Each line from the beginning of the data below through the line containing "obj('sight_tube', bm, M['pvc'], root)" should be repeated exactly, please.
↓
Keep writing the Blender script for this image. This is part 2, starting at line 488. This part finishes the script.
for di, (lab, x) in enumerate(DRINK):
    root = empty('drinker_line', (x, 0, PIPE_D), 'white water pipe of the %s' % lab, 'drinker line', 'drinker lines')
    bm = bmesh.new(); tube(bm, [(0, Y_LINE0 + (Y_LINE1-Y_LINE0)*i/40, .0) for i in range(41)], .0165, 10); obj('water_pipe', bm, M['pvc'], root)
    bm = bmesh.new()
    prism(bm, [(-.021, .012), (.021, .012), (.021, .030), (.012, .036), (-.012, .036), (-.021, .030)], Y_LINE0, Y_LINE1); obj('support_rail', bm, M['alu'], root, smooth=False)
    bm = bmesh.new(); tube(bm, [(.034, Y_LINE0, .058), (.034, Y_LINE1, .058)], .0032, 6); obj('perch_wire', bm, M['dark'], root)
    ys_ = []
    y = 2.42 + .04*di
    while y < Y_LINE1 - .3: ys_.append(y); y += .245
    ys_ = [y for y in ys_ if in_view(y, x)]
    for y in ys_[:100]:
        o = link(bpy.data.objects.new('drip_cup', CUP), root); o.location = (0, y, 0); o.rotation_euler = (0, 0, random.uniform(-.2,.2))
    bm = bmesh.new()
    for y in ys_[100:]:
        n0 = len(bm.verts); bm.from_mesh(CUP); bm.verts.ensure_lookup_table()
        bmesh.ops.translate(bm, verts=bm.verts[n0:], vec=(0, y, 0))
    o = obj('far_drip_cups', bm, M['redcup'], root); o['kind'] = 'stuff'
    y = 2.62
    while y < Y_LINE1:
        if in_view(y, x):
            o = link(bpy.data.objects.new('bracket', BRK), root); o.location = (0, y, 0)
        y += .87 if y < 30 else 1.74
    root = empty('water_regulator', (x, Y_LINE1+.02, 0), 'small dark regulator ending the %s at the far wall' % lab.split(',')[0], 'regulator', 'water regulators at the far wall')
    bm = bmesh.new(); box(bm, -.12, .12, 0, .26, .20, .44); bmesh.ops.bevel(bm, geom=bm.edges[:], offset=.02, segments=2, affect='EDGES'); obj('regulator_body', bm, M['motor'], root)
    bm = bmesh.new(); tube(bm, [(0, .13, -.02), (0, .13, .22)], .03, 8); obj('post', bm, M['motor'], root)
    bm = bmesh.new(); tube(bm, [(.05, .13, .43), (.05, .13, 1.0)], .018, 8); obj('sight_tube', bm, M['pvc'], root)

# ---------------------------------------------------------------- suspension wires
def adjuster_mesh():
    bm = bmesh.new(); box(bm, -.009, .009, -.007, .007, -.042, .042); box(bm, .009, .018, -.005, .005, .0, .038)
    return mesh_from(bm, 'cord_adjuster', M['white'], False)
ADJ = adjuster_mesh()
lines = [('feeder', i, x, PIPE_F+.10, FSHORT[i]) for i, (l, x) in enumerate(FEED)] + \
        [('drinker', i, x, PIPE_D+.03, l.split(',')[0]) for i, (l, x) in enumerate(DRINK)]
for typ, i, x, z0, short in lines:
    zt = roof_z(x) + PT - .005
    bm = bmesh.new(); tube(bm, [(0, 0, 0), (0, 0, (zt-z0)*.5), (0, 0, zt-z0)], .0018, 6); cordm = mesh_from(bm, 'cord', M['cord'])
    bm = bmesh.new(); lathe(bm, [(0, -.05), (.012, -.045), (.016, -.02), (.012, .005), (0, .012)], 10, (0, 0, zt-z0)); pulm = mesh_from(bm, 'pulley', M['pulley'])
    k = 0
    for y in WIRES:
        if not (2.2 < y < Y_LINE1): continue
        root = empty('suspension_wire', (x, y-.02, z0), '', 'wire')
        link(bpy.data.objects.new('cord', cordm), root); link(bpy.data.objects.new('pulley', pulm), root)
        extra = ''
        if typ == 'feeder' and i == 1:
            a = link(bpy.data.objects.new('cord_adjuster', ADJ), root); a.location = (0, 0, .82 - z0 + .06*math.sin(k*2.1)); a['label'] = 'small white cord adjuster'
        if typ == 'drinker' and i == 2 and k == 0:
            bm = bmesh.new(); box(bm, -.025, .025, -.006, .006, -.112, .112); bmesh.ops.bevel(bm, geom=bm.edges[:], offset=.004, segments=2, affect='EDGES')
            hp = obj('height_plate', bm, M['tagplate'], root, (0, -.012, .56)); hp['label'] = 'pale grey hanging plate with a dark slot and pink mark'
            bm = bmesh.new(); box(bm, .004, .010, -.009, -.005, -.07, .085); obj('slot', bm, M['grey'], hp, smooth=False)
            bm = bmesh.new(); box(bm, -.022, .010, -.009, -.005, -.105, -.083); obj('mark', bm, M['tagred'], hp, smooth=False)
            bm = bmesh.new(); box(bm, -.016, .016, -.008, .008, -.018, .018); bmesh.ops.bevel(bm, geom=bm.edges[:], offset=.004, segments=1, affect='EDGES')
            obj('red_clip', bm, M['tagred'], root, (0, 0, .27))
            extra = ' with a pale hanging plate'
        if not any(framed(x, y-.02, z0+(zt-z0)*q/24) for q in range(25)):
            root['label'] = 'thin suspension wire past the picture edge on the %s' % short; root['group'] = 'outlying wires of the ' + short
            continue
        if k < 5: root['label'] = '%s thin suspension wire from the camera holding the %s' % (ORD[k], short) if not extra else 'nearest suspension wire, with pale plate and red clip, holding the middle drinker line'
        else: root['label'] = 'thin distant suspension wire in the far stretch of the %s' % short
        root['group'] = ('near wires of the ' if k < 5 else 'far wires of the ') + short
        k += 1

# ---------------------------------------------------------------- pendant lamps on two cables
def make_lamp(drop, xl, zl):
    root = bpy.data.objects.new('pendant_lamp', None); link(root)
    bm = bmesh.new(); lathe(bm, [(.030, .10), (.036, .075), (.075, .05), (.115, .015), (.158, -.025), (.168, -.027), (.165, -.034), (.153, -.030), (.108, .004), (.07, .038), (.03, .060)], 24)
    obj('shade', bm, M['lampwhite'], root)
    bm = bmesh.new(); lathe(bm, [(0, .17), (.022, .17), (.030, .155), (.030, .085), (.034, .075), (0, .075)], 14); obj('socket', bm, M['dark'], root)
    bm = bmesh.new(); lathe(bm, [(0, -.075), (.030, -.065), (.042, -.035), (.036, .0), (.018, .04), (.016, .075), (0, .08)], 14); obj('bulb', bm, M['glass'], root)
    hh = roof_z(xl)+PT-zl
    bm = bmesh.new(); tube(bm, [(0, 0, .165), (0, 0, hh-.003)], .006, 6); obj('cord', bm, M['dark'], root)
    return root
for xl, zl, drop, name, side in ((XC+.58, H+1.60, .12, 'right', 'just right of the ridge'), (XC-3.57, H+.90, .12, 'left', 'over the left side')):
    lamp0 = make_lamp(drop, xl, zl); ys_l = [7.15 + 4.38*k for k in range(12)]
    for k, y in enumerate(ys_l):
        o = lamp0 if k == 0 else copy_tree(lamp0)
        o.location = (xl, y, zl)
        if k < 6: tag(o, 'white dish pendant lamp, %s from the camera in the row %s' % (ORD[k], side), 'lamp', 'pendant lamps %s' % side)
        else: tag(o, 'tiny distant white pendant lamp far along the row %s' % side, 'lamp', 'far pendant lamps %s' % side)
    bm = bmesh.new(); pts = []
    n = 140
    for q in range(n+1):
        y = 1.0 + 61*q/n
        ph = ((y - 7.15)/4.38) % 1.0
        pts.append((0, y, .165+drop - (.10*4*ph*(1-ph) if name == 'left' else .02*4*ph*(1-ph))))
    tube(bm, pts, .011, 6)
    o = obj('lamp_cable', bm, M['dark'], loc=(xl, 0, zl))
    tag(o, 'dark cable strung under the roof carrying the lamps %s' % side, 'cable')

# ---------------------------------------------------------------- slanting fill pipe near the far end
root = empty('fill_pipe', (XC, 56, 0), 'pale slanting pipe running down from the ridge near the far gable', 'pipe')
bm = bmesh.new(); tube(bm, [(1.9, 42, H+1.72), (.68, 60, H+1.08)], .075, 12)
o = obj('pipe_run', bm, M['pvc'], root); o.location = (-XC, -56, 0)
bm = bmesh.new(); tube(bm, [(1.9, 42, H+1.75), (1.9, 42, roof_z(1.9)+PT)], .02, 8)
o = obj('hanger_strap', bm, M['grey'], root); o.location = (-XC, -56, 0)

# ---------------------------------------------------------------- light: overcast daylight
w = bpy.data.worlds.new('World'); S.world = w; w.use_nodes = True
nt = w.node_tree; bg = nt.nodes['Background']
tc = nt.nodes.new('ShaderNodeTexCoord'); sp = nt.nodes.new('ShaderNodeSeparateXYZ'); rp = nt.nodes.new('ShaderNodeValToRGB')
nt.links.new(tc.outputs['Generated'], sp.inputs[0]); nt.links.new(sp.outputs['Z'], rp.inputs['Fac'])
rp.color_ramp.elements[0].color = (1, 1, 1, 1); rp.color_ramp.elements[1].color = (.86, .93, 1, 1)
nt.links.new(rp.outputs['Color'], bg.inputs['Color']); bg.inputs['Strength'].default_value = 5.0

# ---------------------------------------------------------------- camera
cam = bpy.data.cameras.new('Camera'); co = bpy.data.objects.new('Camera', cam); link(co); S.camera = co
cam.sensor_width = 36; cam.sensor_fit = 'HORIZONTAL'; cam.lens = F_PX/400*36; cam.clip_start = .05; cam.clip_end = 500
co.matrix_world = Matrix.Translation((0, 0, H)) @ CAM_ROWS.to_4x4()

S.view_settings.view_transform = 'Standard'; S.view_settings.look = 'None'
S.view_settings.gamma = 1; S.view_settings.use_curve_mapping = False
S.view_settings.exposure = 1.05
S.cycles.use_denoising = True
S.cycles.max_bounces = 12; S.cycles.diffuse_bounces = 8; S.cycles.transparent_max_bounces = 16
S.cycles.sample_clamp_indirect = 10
↑
> [Solution for this problem]:
Keep writing the Blender script for this image. This is part 2, starting at line 488. This part finishes the script.
for di, (lab, x) in enumerate(DRINK):
    root = empty('drinker_line', (x, 0, PIPE_D), 'white water pipe of the %s' % lab, 'drinker line', 'drinker lines')
    bm = bmesh.new(); tube(bm, [(0, Y_LINE0 + (Y_LINE1-Y_LINE0)*i/40, .0) for i in range(41)], .0165, 10); obj('water_pipe', bm, M['pvc'], root)
    bm = bmesh.new()
    prism(bm, [(-.021, .012), (.021, .012), (.021, .030), (.012, .036), (-.012, .036), (-.021, .030)], Y_LINE0, Y_LINE1); obj('support_rail', bm, M['alu'], root, smooth=False)
    bm = bmesh.new(); tube(bm, [(.034, Y_LINE0, .058), (.034, Y_LINE1, .058)], .0032, 6); obj('perch_wire', bm, M['dark'], root)
    ys_ = []
    y = 2.42 + .04*di
    while y < Y_LINE1 - .3: ys_.append(y); y += .245
    ys_ = [y for y in ys_ if in_view(y, x)]
    for y in ys_[:100]:
        o = link(bpy.data.objects.new('drip_cup', CUP), root); o.location = (0, y, 0); o.rotation_euler = (0, 0, random.uniform(-.2,.2))
    bm = bmesh.new()
    for y in ys_[100:]:
        n0 = len(bm.verts); bm.from_mesh(CUP); bm.verts.ensure_lookup_table()
        bmesh.ops.translate(bm, verts=bm.verts[n0:], vec=(0, y, 0))
    o = obj('far_drip_cups', bm, M['redcup'], root); o['kind'] = 'stuff'
    y = 2.62
    while y < Y_LINE1:
        if in_view(y, x):
            o = link(bpy.data.objects.new('bracket', BRK), root); o.location = (0, y, 0)
        y += .87 if y < 30 else 1.74
    root = empty('water_regulator', (x, Y_LINE1+.02, 0), 'small dark regulator ending the %s at the far wall' % lab.split(',')[0], 'regulator', 'water regulators at the far wall')
    bm = bmesh.new(); box(bm, -.12, .12, 0, .26, .20, .44); bmesh.ops.bevel(bm, geom=bm.edges[:], offset=.02, segments=2, affect='EDGES'); obj('regulator_body', bm, M['motor'], root)
    bm = bmesh.new(); tube(bm, [(0, .13, -.02), (0, .13, .22)], .03, 8); obj('post', bm, M['motor'], root)
    bm = bmesh.new(); tube(bm, [(.05, .13, .43), (.05, .13, 1.0)], .018, 8); obj('sight_tube', bm, M['pvc'], root)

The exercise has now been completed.